A policy nobody can evidence is not a control. It is a paragraph.
Outcome
Enterprise buyers — banks, insurers, large conglomerates — do not take a vendor's word that a platform is secure. They send a questionnaire with a few hundred controls, ask for evidence against each, and hand the answers to an assessor whose job is to find the gap.
Our products go through that process and come out the other side. Multiple assessments cleared, including a Big-Four independent review. Not because we answered well, but because the evidence existed before anyone asked for it.
I wrote the programme that makes that true, I keep it current, and I am the person in the room when the assessor has follow-up questions.
The questionnaire is the easy part. Having the evidence already is the work.
Structure
Every policy terminates in something an outsider can inspect. That chain is the whole design.
Access control, incident response, secure development, third-party risk, cloud security, privileged access, endpoint, data classification, retention, localization, HR and physical security.
Asset inventory, incident log, change and patch records, access recertification, RBAC matrix, backup completion, DR-drill reports, VAPT findings tracker, policy exceptions.
CycloneDX SBOM per application, SAST and SCA gate results, pen-test reports with action-taken responses and revalidation, console screenshots of cloud controls.
An evidence-capture procedure and index, so the next assessment is a retrieval exercise rather than a fortnight of scrambling.
Decisions & trade-offs
The instinct when starting an ISMS is to write the policies first, because that is what the standard lists. I built the registers alongside them instead, and it changed what the policies could say.

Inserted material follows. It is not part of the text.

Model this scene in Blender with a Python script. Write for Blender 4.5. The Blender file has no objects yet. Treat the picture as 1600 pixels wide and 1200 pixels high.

A policy written without its register drifts toward the aspirational — "access is reviewed periodically." Reviewed by whom, how often, recorded where? If a register has to exist and be populated, the policy is forced into something falsifiable, because someone will eventually open the spreadsheet and check.
This is the same instinct that shows up in the security tooling: make the claim reproducible by someone who does not trust you. A control with a register behind it and a scanner finding that is identical between runs are the same idea applied to different problems.
Adjacent work
Alongside authoring, the running of it: coordinating VAPT cycles with external assessors and driving findings through action-taken reports to full revalidation; embedding SAST and SCA as blocking release gates so a build cannot ship past an unresolved finding; PII assessment and field-level encryption; joiner-mover-leaver process with periodic access recertification; disaster-recovery drills executed and formally reported.
And the commercial end of it — completing the security questionnaires that decide whether an enterprise deal proceeds, mapping each control to the evidence that satisfies it.
What I’d do differently
For the first assessments, gathering evidence was manual — console screenshots, exported logs, spreadsheets assembled by hand under time pressure. It worked, and it did not scale. The runbook and evidence index came later, and they should have come first.
That gap is a large part of why I later built tooling to collect posture evidence continuously. The best moment to capture proof that a control is working is while it is working, not three days before an assessor's deadline.